> [AIM]: Of all the lines here, how many include the string "pixels"? Answer with the number only.

Start of GIVEN RECORDS

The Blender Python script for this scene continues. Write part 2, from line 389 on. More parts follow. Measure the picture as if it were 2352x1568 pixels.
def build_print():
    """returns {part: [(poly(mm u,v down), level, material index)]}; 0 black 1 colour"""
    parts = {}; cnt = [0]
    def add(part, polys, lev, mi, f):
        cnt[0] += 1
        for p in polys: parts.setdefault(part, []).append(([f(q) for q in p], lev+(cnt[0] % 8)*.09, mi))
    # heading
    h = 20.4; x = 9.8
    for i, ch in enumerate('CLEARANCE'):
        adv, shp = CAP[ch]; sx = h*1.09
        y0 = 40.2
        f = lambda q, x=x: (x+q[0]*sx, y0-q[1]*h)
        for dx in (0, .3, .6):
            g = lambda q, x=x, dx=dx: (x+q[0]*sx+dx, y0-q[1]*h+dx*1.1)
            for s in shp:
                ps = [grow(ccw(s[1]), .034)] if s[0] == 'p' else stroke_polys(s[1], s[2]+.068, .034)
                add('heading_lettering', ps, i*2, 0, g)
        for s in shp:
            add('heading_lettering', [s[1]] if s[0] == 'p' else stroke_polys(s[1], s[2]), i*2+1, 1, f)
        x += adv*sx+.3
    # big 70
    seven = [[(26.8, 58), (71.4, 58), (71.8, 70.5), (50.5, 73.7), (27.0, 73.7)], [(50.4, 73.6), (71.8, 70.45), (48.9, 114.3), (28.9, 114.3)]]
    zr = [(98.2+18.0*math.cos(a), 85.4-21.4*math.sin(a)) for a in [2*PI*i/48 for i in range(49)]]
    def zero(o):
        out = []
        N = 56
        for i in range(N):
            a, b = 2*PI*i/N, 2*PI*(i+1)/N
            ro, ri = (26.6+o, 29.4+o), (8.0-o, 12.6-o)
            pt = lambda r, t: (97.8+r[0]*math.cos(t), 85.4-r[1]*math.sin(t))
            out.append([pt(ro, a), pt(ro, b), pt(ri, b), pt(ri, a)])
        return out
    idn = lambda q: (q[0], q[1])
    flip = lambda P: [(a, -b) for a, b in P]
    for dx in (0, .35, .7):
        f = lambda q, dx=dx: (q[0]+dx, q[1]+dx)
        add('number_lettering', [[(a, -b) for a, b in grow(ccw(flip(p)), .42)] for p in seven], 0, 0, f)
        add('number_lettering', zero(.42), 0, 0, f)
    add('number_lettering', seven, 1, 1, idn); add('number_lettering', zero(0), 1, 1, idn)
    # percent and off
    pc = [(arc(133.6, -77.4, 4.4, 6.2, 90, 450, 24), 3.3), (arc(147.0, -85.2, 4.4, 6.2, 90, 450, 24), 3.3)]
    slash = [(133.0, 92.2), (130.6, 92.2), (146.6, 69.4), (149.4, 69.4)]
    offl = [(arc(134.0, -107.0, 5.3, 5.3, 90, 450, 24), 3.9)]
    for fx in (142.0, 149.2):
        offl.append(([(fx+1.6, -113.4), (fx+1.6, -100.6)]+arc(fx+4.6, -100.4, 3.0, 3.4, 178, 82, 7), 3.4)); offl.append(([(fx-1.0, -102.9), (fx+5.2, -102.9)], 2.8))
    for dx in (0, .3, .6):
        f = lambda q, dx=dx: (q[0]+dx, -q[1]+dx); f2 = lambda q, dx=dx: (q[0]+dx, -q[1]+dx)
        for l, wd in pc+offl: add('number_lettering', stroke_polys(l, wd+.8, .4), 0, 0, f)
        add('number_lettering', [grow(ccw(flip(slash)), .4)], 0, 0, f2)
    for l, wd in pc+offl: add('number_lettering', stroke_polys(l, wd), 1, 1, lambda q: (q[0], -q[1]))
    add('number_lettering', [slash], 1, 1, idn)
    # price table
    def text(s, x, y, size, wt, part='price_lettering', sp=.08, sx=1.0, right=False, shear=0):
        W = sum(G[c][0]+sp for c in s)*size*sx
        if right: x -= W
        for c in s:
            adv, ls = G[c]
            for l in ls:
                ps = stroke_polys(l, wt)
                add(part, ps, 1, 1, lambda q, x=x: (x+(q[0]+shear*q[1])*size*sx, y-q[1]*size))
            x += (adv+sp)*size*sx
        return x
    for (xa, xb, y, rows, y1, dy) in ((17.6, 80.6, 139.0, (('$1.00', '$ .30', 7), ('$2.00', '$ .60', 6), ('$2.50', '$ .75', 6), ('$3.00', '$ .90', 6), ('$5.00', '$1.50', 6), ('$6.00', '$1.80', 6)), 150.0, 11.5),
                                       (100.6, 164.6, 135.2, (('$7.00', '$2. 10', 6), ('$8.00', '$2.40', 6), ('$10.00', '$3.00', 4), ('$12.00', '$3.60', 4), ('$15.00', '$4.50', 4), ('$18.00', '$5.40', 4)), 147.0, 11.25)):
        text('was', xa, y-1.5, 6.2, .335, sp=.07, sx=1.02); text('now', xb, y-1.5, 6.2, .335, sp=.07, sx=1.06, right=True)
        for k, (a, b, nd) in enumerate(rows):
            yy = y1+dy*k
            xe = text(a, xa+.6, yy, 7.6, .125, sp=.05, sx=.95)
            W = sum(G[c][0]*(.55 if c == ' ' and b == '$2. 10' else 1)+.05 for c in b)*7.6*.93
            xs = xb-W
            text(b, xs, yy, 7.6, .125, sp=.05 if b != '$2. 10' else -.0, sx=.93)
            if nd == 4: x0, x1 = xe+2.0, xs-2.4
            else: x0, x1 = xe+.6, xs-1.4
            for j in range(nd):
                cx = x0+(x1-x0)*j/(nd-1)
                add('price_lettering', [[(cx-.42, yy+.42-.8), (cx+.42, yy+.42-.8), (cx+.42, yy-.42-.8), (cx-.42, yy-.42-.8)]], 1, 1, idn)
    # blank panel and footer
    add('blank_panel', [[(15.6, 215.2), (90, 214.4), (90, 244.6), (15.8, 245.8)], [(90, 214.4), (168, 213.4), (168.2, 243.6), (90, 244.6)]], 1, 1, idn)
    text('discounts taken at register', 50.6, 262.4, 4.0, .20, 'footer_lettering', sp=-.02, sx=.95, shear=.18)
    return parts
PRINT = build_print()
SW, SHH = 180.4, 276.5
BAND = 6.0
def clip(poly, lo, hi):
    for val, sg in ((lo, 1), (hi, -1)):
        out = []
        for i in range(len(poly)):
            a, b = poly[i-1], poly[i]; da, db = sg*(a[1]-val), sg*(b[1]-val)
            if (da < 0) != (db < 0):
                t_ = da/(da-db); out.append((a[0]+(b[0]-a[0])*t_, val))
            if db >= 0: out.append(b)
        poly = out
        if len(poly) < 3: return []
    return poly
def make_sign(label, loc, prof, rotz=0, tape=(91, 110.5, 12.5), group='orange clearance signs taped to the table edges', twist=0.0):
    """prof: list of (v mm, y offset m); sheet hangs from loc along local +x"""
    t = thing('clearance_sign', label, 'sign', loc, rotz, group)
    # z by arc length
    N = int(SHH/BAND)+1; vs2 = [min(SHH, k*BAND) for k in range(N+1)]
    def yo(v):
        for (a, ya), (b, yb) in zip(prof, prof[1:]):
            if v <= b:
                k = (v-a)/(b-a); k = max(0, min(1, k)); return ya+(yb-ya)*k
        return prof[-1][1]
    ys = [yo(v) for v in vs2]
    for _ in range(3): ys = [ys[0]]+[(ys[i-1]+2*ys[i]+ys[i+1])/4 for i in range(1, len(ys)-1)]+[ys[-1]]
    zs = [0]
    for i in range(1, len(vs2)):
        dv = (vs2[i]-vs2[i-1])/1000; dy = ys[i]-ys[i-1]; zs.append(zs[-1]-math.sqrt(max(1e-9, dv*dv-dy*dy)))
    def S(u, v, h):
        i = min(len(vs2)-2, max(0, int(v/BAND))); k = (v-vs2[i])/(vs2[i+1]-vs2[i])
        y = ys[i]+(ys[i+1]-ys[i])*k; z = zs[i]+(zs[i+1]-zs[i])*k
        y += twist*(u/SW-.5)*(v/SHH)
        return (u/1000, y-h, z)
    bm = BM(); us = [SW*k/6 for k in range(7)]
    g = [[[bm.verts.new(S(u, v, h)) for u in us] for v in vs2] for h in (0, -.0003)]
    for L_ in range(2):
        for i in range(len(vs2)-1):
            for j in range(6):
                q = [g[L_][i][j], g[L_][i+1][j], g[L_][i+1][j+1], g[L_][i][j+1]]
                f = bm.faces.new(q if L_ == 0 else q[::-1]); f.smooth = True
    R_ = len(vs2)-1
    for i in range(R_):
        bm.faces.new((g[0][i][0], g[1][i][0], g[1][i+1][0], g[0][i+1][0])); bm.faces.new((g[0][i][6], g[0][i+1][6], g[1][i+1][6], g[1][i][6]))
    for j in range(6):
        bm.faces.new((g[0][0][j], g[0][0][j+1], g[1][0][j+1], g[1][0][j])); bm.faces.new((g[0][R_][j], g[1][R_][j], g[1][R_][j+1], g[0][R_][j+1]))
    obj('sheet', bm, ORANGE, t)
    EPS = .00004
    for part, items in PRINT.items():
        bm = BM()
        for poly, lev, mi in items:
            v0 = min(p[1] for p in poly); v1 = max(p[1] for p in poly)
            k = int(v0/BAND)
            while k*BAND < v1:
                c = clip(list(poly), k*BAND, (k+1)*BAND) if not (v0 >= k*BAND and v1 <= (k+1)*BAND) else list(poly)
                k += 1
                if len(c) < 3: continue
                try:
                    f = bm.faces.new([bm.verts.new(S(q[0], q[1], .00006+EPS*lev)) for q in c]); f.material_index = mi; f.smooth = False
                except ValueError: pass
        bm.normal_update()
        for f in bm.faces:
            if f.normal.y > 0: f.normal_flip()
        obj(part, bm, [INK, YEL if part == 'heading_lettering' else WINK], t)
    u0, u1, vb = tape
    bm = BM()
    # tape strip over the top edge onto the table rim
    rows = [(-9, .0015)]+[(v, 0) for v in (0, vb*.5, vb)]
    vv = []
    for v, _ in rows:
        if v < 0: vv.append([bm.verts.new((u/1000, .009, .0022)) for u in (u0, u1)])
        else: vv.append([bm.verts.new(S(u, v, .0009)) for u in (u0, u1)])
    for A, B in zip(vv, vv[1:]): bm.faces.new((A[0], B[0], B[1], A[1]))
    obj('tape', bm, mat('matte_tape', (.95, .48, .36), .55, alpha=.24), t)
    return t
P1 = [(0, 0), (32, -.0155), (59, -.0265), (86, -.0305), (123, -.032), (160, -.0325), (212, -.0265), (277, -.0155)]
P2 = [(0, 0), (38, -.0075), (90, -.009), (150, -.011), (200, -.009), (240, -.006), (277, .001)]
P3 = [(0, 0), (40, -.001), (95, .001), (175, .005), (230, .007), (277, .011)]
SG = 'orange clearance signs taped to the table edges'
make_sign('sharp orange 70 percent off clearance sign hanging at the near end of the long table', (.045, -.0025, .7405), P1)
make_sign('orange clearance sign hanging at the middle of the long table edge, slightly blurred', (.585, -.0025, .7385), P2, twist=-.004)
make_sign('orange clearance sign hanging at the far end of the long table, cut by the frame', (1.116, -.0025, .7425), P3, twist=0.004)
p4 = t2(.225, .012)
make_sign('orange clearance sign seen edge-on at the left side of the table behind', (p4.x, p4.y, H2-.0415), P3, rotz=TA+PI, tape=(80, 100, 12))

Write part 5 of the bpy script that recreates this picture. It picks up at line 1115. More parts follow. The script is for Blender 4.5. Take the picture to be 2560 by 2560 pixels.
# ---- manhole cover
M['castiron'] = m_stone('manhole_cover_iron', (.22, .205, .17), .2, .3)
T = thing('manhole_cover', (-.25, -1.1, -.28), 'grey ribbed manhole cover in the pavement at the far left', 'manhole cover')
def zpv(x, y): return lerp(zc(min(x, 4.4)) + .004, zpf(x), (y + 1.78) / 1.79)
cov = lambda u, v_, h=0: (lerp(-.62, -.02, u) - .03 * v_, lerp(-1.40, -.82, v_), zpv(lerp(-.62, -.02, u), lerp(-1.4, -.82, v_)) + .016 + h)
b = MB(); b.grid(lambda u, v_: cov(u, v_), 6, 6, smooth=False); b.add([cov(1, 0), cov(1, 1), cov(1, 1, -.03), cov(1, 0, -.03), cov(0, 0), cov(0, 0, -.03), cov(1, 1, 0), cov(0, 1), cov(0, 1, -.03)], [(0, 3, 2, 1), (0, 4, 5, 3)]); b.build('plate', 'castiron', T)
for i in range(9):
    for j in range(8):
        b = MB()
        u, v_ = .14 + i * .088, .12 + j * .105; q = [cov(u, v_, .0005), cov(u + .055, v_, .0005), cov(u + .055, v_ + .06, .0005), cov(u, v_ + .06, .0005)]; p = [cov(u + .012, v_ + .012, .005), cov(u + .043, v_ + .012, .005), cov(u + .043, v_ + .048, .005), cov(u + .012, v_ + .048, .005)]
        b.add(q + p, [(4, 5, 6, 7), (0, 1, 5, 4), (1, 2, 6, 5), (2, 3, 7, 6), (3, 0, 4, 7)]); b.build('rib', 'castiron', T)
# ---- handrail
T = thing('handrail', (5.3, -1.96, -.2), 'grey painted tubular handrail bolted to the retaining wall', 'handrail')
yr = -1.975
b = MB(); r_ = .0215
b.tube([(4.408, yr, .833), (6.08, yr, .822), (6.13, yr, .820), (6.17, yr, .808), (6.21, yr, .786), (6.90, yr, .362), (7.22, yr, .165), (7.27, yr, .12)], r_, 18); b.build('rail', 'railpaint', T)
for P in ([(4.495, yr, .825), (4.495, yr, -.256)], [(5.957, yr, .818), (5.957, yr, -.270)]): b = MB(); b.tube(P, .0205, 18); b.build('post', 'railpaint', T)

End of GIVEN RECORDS

> [ANSWER TO THIS TASK]: 2